The set of pendant and earrings is a fine example of modern Chilkat weaving.  The same technique is used to create large ceremonial dancing blankets.  It is hand worked in on a simple loom using a complex combination of twining and weaving.  Traditionally the warp would have been a blend of cedar and wool.  The yarn would have been spun and plied without the use of a spindle.  
Salish weaving in progress on loom
The colourful photograph shows a "Salish style" weaving in progress.  It is being woven on a small frame loom.  The warp is thick hand spun yarn that has been plied to create a multi-coloured yarn with a lumpy texture.  The piece is a riot of colours that are anything but traditional but it is being constructed in keeping with the traditional techniques.  A very nice example of the artist expressing their own personality while keeping in touch with their heritage.

If you are interested in the Chilkat weaving you might want to check out "The Chilkat Dancing Blanket" by Cheryl Samuel, Pacific Search Press, 1982  ISBN 0-914718-69-X






Thursday, April 13, 2017

Exploring More on Crackle

There are several interest groups within the Qualicum Weavers and Spinners Guild.  They meet at intervals to work on their shared interest and periodically they share what they have learned with the larger group.  The photo shows the Exploring More Group in our resource centre at the Train Station, in Qualicum Beach.

The Exploring More Group is studying "crackle".  This is an older weave structure that is highly versatile.  It can be used very effectively with just 4 harnesses or with a higher number of harnesses.  It is adaptable to almost any fibre and colour combination and so it can be used to create a variety of items. There are numerous references to crackle in weaving books and magazines.

crackle with glitz
crackle wool rug sample

The weave structure is based on a 4 thread unit that at first glance resembles a lopsided point twill threading with one arm longer than the other.  There are rules for creating a crackle threading that can appear quite complex at first.  When paired with a 2/2 twill tie up this threading produces 3 thread skips. On a 4 harness loom there are 4 possible threading combinations which gives 4 pattern "blocks" for designing.

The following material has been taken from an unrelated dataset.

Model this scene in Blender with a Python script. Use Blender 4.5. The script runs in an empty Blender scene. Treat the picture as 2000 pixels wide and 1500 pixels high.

 Another interesting feature of crackle is how warp and weft threads combine to produce tones and half tones as illustrated in the green crackle table mat.


crackle table mat


Traditional crackle designs often involve either diamond shapes or blocks of different colours.  The photo to the right shows the detail from a scarf that uses alternating blocks in a thick pattern weft to create an all over design of chevrons.  By contrast the table mat is a large graphic design.

crackle blocks








There are many different ways to weave crackle.  It can be woven with a tabby weft and a pattern weft as in Summer and Winter or Overshot.  It can also be woven as a twill or twill blocks, as drawn in without a tabby weft or in a poly-chrome fashion.  The possibilities are endless.

crackle treadled as twill in fine threads
When woven as a simple twill the effect is a small overall pattern with distinctive twill lines that can mimic texture if the colours are muted.

Summer&winter treadling

as drawn in blocks with tabby

Both the peach on yellow diamonds and the brown on yellow pattern were woven on the same warp using different treadling sequences.  One is reminiscent of overshot and the other of summer and winter.  Both have a tabby weft and pattern weft but the effect is quite different.  Both still have a "blocky" appearance as the treadling is repeated to build up the pattern.
crackle scarf

Non-traditional crackle designs may involve long pattern repeats, oval motifs and delicate lace like patterns.  They are less "blocky" and more flowing in nature in part because they are woven as drawn in without a tabby weft.  The cloth also tends to drape well and has a good mix of plain weave areas and twill like areas.  It is a good structure for rayon yarns or other slippery threads.

based on a random number threading and treadling


non-traditional crackle on painted warp
Having just scratched the surface on the topic of crackle, the next challenge for the Exploring More Group will be poly-chrome crackle.